> REQUIRED WORK:
Pick out each line in these entries that contains the string "scene".

□ □ □ □ □ □ □

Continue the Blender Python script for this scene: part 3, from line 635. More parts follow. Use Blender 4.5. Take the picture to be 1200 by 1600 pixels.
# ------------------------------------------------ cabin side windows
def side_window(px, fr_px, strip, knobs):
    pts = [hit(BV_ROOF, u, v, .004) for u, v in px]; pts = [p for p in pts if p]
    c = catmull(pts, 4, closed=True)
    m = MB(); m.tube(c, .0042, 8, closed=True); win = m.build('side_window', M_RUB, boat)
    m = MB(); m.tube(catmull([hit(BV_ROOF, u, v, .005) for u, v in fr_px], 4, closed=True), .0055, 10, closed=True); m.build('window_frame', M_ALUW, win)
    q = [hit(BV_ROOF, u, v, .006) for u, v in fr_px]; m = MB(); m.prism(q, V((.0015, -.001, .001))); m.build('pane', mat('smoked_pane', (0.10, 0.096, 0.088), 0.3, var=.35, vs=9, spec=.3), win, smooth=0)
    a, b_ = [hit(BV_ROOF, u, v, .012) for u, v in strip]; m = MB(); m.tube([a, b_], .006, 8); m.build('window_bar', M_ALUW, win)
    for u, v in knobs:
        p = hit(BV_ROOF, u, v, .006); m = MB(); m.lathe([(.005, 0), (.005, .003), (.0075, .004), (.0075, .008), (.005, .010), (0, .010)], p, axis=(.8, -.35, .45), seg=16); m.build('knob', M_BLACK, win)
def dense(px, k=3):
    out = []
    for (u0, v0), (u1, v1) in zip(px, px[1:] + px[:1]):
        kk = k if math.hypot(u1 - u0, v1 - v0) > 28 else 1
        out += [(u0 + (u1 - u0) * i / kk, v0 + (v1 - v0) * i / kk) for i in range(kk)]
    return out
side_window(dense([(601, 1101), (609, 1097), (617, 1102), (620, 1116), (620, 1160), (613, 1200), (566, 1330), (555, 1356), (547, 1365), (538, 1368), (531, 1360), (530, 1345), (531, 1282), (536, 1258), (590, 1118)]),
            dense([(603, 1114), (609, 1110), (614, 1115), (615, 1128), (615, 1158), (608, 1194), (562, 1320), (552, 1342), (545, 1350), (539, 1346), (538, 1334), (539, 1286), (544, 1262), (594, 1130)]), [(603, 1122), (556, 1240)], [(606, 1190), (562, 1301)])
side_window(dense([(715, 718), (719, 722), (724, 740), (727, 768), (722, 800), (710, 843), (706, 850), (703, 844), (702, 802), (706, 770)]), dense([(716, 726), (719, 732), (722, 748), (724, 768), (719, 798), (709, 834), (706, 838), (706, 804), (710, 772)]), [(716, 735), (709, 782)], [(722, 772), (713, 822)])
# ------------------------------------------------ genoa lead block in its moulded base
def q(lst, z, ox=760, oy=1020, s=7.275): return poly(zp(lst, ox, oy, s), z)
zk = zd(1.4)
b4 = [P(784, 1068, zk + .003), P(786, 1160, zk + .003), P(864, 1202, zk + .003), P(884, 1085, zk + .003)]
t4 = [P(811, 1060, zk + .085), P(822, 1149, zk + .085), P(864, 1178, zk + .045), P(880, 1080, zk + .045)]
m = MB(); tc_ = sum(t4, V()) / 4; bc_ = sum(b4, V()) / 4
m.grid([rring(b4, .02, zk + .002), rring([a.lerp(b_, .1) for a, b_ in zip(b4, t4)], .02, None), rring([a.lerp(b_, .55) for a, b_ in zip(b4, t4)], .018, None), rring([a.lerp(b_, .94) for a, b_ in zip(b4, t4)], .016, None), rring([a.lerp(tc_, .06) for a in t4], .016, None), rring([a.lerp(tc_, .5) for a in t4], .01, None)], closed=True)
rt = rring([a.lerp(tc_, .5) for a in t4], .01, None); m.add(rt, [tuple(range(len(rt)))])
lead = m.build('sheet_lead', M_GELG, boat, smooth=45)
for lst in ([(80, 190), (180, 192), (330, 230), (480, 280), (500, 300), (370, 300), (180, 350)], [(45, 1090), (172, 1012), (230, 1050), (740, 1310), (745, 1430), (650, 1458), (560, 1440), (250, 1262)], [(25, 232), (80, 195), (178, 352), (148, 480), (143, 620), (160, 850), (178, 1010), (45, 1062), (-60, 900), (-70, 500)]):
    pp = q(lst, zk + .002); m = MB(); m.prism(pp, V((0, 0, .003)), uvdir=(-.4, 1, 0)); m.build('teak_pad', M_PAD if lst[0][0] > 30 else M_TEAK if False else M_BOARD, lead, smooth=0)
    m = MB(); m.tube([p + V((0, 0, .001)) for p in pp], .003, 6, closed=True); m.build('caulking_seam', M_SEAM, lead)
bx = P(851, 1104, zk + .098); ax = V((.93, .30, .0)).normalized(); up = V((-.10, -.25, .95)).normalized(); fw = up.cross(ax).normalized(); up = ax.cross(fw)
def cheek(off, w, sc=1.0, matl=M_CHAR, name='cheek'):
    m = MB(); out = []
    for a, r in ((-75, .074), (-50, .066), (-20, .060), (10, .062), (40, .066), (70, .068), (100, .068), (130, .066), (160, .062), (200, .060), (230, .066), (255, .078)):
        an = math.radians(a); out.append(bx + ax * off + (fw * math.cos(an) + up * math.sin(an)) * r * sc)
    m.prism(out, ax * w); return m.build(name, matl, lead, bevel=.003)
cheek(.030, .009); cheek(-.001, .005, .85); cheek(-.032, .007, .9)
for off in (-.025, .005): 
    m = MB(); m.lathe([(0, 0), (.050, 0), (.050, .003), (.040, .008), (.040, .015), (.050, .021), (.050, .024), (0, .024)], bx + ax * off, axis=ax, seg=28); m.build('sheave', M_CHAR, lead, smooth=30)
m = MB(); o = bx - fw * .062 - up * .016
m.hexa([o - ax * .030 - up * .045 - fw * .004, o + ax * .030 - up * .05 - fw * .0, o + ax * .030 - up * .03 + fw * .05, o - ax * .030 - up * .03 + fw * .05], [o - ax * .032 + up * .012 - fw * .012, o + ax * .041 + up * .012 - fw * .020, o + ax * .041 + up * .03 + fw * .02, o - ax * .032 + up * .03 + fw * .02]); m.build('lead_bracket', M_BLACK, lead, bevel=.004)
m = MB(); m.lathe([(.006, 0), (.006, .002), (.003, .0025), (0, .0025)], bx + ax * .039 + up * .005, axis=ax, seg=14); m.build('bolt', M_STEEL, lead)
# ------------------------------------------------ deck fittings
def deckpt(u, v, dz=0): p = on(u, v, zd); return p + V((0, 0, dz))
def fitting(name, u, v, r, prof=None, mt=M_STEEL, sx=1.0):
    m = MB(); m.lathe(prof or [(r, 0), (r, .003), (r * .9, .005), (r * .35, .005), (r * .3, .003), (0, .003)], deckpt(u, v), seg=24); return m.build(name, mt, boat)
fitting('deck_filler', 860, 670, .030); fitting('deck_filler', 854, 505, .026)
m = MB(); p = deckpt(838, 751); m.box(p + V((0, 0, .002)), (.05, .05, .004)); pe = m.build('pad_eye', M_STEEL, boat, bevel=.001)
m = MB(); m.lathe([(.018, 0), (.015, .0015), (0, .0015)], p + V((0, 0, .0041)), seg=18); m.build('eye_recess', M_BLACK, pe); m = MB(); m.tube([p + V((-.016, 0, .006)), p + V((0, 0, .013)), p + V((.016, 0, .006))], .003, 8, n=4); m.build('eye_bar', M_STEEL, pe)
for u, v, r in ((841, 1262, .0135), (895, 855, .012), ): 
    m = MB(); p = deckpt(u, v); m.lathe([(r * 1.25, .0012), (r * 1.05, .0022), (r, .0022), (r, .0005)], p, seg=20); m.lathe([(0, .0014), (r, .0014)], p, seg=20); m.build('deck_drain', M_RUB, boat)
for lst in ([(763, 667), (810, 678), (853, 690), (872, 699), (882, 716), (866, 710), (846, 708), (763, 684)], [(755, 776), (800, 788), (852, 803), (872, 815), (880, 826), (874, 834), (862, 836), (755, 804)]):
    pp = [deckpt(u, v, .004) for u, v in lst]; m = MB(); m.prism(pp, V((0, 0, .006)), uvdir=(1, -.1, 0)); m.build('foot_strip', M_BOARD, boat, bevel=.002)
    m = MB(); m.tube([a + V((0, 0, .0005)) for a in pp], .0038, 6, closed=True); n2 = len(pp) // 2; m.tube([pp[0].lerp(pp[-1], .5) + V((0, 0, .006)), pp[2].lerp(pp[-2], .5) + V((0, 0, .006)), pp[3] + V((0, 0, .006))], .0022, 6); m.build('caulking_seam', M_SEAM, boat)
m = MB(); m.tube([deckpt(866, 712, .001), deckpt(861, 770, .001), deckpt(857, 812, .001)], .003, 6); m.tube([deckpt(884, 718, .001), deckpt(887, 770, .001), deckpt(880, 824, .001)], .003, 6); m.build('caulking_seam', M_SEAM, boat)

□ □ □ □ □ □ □

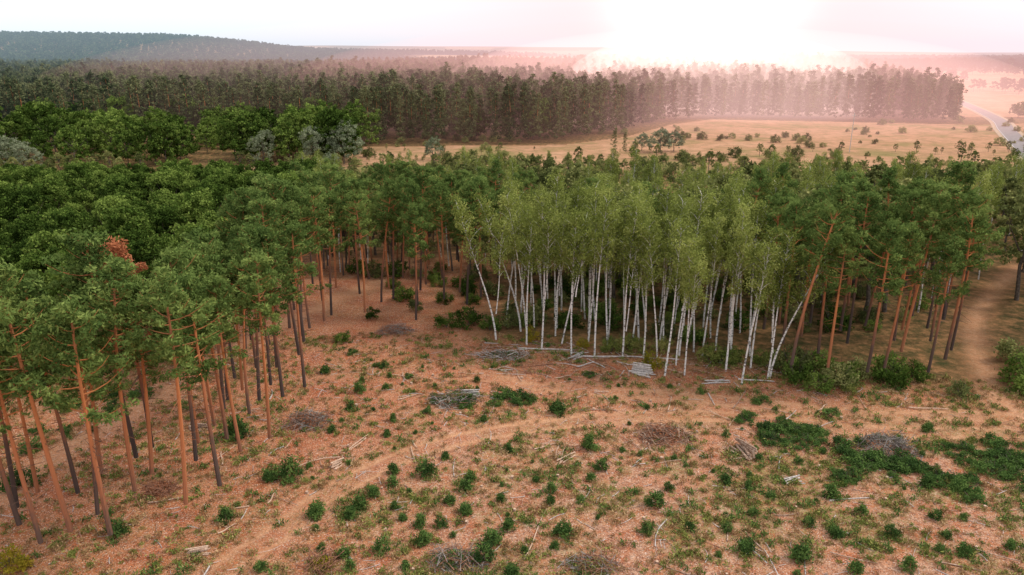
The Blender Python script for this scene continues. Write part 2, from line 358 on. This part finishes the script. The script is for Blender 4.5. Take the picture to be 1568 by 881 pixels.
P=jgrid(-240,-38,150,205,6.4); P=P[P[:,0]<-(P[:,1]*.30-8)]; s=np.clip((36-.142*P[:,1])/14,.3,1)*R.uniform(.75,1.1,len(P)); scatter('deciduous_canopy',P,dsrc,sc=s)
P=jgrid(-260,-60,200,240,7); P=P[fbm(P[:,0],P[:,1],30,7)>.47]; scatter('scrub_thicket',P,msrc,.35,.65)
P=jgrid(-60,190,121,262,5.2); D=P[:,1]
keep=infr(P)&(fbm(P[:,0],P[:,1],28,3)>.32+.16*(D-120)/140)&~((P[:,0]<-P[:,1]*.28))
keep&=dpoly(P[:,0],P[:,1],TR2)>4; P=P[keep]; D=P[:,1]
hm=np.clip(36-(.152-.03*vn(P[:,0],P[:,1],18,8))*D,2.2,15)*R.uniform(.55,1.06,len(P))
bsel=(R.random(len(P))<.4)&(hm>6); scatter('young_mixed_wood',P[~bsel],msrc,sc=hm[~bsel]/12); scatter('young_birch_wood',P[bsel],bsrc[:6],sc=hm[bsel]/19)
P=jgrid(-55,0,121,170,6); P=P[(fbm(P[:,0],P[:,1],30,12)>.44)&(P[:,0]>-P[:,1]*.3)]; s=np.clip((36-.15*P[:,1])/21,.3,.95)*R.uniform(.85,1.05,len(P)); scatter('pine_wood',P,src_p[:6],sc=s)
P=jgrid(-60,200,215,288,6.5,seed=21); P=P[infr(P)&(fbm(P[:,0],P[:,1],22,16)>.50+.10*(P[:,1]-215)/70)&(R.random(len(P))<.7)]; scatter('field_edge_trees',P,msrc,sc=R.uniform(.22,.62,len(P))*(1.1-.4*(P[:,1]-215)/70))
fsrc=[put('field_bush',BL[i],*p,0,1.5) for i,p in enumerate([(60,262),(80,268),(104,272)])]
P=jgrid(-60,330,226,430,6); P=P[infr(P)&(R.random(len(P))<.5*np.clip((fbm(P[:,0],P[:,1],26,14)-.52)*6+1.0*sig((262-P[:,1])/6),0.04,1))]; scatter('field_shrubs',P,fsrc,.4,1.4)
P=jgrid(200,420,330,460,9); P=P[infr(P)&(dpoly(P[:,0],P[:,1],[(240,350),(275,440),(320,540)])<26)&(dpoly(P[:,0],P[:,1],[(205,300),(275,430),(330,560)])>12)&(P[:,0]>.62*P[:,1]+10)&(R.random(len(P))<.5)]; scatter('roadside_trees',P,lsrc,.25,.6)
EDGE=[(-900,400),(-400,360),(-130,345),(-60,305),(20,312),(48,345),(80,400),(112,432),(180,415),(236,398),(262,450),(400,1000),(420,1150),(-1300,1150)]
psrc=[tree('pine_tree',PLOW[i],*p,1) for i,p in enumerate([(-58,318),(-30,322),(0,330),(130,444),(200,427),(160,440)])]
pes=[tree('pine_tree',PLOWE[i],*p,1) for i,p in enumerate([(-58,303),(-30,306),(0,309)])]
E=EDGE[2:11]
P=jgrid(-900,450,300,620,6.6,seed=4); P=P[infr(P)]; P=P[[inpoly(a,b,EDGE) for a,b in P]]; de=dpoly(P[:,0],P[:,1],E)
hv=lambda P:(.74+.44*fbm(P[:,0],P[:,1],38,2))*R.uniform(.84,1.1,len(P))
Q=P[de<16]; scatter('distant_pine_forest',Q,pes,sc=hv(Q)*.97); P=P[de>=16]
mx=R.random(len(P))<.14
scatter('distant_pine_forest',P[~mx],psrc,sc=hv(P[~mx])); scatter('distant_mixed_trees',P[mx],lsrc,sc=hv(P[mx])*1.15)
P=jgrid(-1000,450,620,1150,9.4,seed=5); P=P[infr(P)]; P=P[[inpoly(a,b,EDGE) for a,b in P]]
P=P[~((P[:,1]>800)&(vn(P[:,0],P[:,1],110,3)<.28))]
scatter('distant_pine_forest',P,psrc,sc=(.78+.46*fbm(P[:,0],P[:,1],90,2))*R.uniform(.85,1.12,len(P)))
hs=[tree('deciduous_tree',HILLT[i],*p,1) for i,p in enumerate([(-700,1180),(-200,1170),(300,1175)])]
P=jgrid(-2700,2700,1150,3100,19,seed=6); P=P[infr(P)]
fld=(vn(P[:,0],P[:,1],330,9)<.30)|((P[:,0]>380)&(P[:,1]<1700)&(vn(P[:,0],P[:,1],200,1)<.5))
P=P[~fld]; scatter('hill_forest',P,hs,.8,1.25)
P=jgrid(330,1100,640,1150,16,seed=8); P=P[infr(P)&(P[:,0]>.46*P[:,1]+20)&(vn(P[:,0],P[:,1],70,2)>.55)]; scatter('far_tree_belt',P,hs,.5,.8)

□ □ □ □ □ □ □

> COMPLETED TASK:
Continue the Blender Python script for this scene: part 3, from line 635. More parts follow. Use Blender 4.5. Take the picture to be 1200 by 1600 pixels.
The Blender Python script for this scene continues. Write part 2, from line 358 on. This part finishes the script. The script is for Blender 4.5. Take the picture to be 1568 by 881 pixels.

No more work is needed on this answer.